I am getting mentally ready for my 4 weeks of indentured servitude at my parents’ house beginning Tuesday.
My father now needs help going to the toilet. We have aides for the mornings and late afternoons. If he needs to go to the toilet when they are not there, I’m going to have to get him on and off the toilet and clean him afterwards. Does anyone have any tips on how they handle this task. I have never done this before.
Between not knowing how best to do it and never having seen my father naked below the waist, this is weighing heavily on me. I’m grateful for any tips and suggestions.
How old is dad and mom? I thought I read where they were in their nineties. Please don't injure your back trying to get dad off and in the toilet.
If it wasn't for your other siblings humoring your parents at this point with pretending they can still live independently they would be in a facility.
Shame on mom and dad for putting you in this predicament.
You could always refuse to wipe dad's privates and assisting him off and on the toilet.
My sisters and I are going to speak to our mother when I'm back because we can no longer provide the care our father needs and our mother needs to make some decisions regarding my father's and her future care. We are going to be a united front, we are refusing to accept the status quo. I plan to tell my mother if she does not decide to go into AL or a NH with my father, I will be calling APS. Her daughters can no longer care for them and they are not safe living alone anymore. It's like leaving two toddlers alone in the house.
I would then call 911 and have him transported to the ER.
I would call APS and report him as a vulnerable adult.
I would call the local AAA and get a needs assessment.
I would then leave.
Toileting my incompetent parent would be a one off, not a month-long "sentence".
If my parent "chose" to rely upon my indentured service, I would step away and let the chips fall where they might. Sometimes you need to do that for foolish folks to get the help they need.
Just get lots of wet wipes ready and do your best. Nobody wants to do these things or likes doing them, but we sometimes find ourselves in such a position where we have no other choice. We do things out of love for our parents sometimes that we'd never imagine ourselves doing, but we come out of it alright in the end. I'm with you in thinking it is not humane to have a loved one sit in excrement.
Sending you a hug and a prayer that things will go smoothly for you during this 4 week period. Best of luck.
I know you're going to have the talk with them when you get there but you need to do it ASAP.

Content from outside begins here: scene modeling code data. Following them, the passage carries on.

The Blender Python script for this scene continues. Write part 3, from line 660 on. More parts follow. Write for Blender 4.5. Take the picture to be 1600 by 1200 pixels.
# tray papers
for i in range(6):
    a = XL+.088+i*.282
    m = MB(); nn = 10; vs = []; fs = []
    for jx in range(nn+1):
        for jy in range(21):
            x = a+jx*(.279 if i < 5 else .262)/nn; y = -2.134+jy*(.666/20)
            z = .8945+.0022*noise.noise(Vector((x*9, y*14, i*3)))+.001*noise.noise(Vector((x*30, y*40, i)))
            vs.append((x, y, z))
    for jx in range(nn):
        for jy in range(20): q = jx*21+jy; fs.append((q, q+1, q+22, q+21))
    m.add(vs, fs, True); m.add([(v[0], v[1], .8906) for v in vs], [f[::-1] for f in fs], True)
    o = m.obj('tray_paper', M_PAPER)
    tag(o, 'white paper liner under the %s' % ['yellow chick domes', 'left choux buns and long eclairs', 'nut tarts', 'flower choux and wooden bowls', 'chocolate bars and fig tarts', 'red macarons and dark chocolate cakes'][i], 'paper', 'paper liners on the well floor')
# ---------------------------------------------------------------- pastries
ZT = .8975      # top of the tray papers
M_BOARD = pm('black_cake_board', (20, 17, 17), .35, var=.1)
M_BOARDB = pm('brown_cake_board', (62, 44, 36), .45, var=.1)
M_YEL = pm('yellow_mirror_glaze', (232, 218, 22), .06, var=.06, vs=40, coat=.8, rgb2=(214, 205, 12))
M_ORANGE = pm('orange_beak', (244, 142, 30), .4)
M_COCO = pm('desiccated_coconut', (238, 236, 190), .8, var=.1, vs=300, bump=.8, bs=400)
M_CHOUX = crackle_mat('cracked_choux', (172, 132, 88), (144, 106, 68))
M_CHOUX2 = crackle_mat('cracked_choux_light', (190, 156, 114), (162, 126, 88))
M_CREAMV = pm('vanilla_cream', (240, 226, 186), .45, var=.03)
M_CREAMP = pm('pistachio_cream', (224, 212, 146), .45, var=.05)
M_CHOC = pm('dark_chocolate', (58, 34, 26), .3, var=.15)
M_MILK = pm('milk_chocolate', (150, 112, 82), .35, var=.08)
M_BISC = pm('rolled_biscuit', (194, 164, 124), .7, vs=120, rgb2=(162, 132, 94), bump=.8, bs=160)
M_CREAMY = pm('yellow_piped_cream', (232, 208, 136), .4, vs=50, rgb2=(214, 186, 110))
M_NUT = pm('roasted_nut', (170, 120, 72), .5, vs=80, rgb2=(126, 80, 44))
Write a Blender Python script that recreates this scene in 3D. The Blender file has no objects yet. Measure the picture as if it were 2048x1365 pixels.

I would be so upset thinking about what is waiting for me if I were you. This is just NOT OK. Some people don't mind, but I do mind! When my mom had some accidents in the house when she was sick - I literally cried. My amazing hubby took pity on my and "helped" clean up the mess she'd left behind. Not on her person, but clothes, floor, etc. I shudder just thinking of it!
I hope you can get this straightened out quickly. And of course your parents are NOT going to like the new world you all are going to be laying out to them but they have no choice. You and your siblings need to let them know that this is the end. They need much more help than you can give. End of story. Major changes need to occur. It's not what anyone really wants, but it is no fair for you to be expected to do what you do not want to do.
I am sorry that you have been asked to be in this position. It’s not easy to be a hands on caregiver.
Some posters have spoken about how bidets can be helpful. I don’t know of any certain brands to recommend. Maybe others would know. They are sold on Amazon.
I make it with lemon and eucalyptus oil and nobody has to deal with others bathroom odors.
I couldn't do it. My gag reflex starts and I exit or puke, those are the choices for me.
Oh my gosh, I giggled so hard when I first saw those poopouri commercials on tv.